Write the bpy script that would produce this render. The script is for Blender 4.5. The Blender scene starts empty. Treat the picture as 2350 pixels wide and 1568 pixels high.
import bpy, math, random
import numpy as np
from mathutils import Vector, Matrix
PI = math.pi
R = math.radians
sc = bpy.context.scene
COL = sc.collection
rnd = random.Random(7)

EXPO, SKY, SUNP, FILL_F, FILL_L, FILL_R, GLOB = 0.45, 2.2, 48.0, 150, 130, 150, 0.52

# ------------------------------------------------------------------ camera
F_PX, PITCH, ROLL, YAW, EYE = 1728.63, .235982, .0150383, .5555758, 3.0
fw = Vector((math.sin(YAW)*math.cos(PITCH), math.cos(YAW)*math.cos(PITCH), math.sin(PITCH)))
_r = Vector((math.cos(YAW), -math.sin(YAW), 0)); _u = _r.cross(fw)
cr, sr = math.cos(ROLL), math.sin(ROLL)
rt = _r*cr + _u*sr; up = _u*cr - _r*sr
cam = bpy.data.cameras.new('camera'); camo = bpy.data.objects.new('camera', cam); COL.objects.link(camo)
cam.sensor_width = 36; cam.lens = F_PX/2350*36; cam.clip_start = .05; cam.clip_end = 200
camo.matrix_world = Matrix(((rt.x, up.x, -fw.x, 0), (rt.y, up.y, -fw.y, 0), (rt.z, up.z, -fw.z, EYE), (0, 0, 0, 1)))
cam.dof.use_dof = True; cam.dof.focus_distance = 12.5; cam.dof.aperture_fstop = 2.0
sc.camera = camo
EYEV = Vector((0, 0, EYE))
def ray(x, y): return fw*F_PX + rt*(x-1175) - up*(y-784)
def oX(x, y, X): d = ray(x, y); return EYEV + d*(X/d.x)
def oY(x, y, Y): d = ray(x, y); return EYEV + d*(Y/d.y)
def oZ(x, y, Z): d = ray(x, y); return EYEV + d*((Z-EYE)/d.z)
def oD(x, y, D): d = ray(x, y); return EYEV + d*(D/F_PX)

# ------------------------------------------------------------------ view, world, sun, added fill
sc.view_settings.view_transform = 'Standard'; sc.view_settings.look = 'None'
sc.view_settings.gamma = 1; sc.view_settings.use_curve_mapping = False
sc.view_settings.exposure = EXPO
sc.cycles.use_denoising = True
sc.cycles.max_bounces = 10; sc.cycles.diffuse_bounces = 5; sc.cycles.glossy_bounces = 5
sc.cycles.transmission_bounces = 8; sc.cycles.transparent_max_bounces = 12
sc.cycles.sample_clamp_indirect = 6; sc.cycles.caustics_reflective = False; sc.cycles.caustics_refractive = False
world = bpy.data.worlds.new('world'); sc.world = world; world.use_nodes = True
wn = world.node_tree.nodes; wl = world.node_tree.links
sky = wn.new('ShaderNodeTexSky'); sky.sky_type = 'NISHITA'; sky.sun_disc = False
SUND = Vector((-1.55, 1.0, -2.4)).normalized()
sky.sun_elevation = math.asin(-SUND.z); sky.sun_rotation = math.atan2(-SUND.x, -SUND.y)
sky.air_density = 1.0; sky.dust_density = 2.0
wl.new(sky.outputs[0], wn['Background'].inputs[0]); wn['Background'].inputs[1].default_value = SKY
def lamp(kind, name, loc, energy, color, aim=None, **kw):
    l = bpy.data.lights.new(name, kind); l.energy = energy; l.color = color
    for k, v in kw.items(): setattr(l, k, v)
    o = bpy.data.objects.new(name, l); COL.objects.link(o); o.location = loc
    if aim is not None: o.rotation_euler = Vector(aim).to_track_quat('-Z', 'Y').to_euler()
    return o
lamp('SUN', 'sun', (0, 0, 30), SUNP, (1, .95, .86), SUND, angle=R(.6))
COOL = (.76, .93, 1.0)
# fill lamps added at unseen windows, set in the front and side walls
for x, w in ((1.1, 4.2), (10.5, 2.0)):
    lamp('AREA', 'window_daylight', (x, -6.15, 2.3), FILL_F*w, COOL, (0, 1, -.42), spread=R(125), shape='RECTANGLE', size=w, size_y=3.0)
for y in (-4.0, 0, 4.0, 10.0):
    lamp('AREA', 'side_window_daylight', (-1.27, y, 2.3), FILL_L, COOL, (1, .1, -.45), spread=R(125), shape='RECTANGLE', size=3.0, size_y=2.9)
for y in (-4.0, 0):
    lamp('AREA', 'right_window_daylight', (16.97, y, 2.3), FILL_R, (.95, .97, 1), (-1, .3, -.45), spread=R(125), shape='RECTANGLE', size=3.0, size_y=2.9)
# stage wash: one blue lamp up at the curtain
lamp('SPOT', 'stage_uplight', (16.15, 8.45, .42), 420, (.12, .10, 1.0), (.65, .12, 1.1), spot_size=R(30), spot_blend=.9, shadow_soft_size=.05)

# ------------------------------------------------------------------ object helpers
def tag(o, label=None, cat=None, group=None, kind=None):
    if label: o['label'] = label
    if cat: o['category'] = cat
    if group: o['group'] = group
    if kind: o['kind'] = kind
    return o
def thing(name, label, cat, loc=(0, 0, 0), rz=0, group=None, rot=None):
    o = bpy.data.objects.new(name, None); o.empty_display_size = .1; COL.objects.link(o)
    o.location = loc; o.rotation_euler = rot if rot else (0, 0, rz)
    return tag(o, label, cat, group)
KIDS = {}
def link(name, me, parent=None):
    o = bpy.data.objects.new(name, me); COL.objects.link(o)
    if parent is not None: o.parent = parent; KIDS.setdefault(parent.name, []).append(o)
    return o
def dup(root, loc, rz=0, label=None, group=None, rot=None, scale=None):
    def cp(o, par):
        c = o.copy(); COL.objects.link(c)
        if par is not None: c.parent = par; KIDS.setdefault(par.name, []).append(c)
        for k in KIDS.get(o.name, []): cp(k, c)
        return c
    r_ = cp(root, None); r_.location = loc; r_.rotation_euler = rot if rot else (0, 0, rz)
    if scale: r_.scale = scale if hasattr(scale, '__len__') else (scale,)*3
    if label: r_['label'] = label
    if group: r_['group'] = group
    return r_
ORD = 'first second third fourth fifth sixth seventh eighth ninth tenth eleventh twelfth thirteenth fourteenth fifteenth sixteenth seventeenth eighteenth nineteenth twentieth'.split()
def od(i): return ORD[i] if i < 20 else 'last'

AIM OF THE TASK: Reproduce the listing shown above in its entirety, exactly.

ANSWER TO THE EXERCISE:
Write the bpy script that would produce this render. The script is for Blender 4.5. The Blender scene starts empty. Treat the picture as 2350 pixels wide and 1568 pixels high.
import bpy, math, random
import numpy as np
from mathutils import Vector, Matrix
PI = math.pi
R = math.radians
sc = bpy.context.scene
COL = sc.collection
rnd = random.Random(7)

EXPO, SKY, SUNP, FILL_F, FILL_L, FILL_R, GLOB = 0.45, 2.2, 48.0, 150, 130, 150, 0.52

# ------------------------------------------------------------------ camera
F_PX, PITCH, ROLL, YAW, EYE = 1728.63, .235982, .0150383, .5555758, 3.0
fw = Vector((math.sin(YAW)*math.cos(PITCH), math.cos(YAW)*math.cos(PITCH), math.sin(PITCH)))
_r = Vector((math.cos(YAW), -math.sin(YAW), 0)); _u = _r.cross(fw)
cr, sr = math.cos(ROLL), math.sin(ROLL)
rt = _r*cr + _u*sr; up = _u*cr - _r*sr
cam = bpy.data.cameras.new('camera'); camo = bpy.data.objects.new('camera', cam); COL.objects.link(camo)
cam.sensor_width = 36; cam.lens = F_PX/2350*36; cam.clip_start = .05; cam.clip_end = 200
camo.matrix_world = Matrix(((rt.x, up.x, -fw.x, 0), (rt.y, up.y, -fw.y, 0), (rt.z, up.z, -fw.z, EYE), (0, 0, 0, 1)))
cam.dof.use_dof = True; cam.dof.focus_distance = 12.5; cam.dof.aperture_fstop = 2.0
sc.camera = camo
EYEV = Vector((0, 0, EYE))
def ray(x, y): return fw*F_PX + rt*(x-1175) - up*(y-784)
def oX(x, y, X): d = ray(x, y); return EYEV + d*(X/d.x)
def oY(x, y, Y): d = ray(x, y); return EYEV + d*(Y/d.y)
def oZ(x, y, Z): d = ray(x, y); return EYEV + d*((Z-EYE)/d.z)
def oD(x, y, D): d = ray(x, y); return EYEV + d*(D/F_PX)

# ------------------------------------------------------------------ view, world, sun, added fill
sc.view_settings.view_transform = 'Standard'; sc.view_settings.look = 'None'
sc.view_settings.gamma = 1; sc.view_settings.use_curve_mapping = False
sc.view_settings.exposure = EXPO
sc.cycles.use_denoising = True
sc.cycles.max_bounces = 10; sc.cycles.diffuse_bounces = 5; sc.cycles.glossy_bounces = 5
sc.cycles.transmission_bounces = 8; sc.cycles.transparent_max_bounces = 12
sc.cycles.sample_clamp_indirect = 6; sc.cycles.caustics_reflective = False; sc.cycles.caustics_refractive = False
world = bpy.data.worlds.new('world'); sc.world = world; world.use_nodes = True
wn = world.node_tree.nodes; wl = world.node_tree.links
sky = wn.new('ShaderNodeTexSky'); sky.sky_type = 'NISHITA'; sky.sun_disc = False
SUND = Vector((-1.55, 1.0, -2.4)).normalized()
sky.sun_elevation = math.asin(-SUND.z); sky.sun_rotation = math.atan2(-SUND.x, -SUND.y)
sky.air_density = 1.0; sky.dust_density = 2.0
wl.new(sky.outputs[0], wn['Background'].inputs[0]); wn['Background'].inputs[1].default_value = SKY
def lamp(kind, name, loc, energy, color, aim=None, **kw):
    l = bpy.data.lights.new(name, kind); l.energy = energy; l.color = color
    for k, v in kw.items(): setattr(l, k, v)
    o = bpy.data.objects.new(name, l); COL.objects.link(o); o.location = loc
    if aim is not None: o.rotation_euler = Vector(aim).to_track_quat('-Z', 'Y').to_euler()
    return o
lamp('SUN', 'sun', (0, 0, 30), SUNP, (1, .95, .86), SUND, angle=R(.6))
COOL = (.76, .93, 1.0)
# fill lamps added at unseen windows, set in the front and side walls
for x, w in ((1.1, 4.2), (10.5, 2.0)):
    lamp('AREA', 'window_daylight', (x, -6.15, 2.3), FILL_F*w, COOL, (0, 1, -.42), spread=R(125), shape='RECTANGLE', size=w, size_y=3.0)
for y in (-4.0, 0, 4.0, 10.0):
    lamp('AREA', 'side_window_daylight', (-1.27, y, 2.3), FILL_L, COOL, (1, .1, -.45), spread=R(125), shape='RECTANGLE', size=3.0, size_y=2.9)
for y in (-4.0, 0):
    lamp('AREA', 'right_window_daylight', (16.97, y, 2.3), FILL_R, (.95, .97, 1), (-1, .3, -.45), spread=R(125), shape='RECTANGLE', size=3.0, size_y=2.9)
# stage wash: one blue lamp up at the curtain
lamp('SPOT', 'stage_uplight', (16.15, 8.45, .42), 420, (.12, .10, 1.0), (.65, .12, 1.1), spot_size=R(30), spot_blend=.9, shadow_soft_size=.05)

# ------------------------------------------------------------------ object helpers
def tag(o, label=None, cat=None, group=None, kind=None):
    if label: o['label'] = label
    if cat: o['category'] = cat
    if group: o['group'] = group
    if kind: o['kind'] = kind
    return o
def thing(name, label, cat, loc=(0, 0, 0), rz=0, group=None, rot=None):
    o = bpy.data.objects.new(name, None); o.empty_display_size = .1; COL.objects.link(o)
    o.location = loc; o.rotation_euler = rot if rot else (0, 0, rz)
    return tag(o, label, cat, group)
KIDS = {}
def link(name, me, parent=None):
    o = bpy.data.objects.new(name, me); COL.objects.link(o)
    if parent is not None: o.parent = parent; KIDS.setdefault(parent.name, []).append(o)
    return o
def dup(root, loc, rz=0, label=None, group=None, rot=None, scale=None):
    def cp(o, par):
        c = o.copy(); COL.objects.link(c)
        if par is not None: c.parent = par; KIDS.setdefault(par.name, []).append(c)
        for k in KIDS.get(o.name, []): cp(k, c)
        return c
    r_ = cp(root, None); r_.location = loc; r_.rotation_euler = rot if rot else (0, 0, rz)
    if scale: r_.scale = scale if hasattr(scale, '__len__') else (scale,)*3
    if label: r_['label'] = label
    if group: r_['group'] = group
    return r_
ORD = 'first second third fourth fifth sixth seventh eighth ninth tenth eleventh twelfth thirteenth fourteenth fifteenth sixteenth seventeenth eighteenth nineteenth twentieth'.split()
def od(i): return ORD[i] if i < 20 else 'last'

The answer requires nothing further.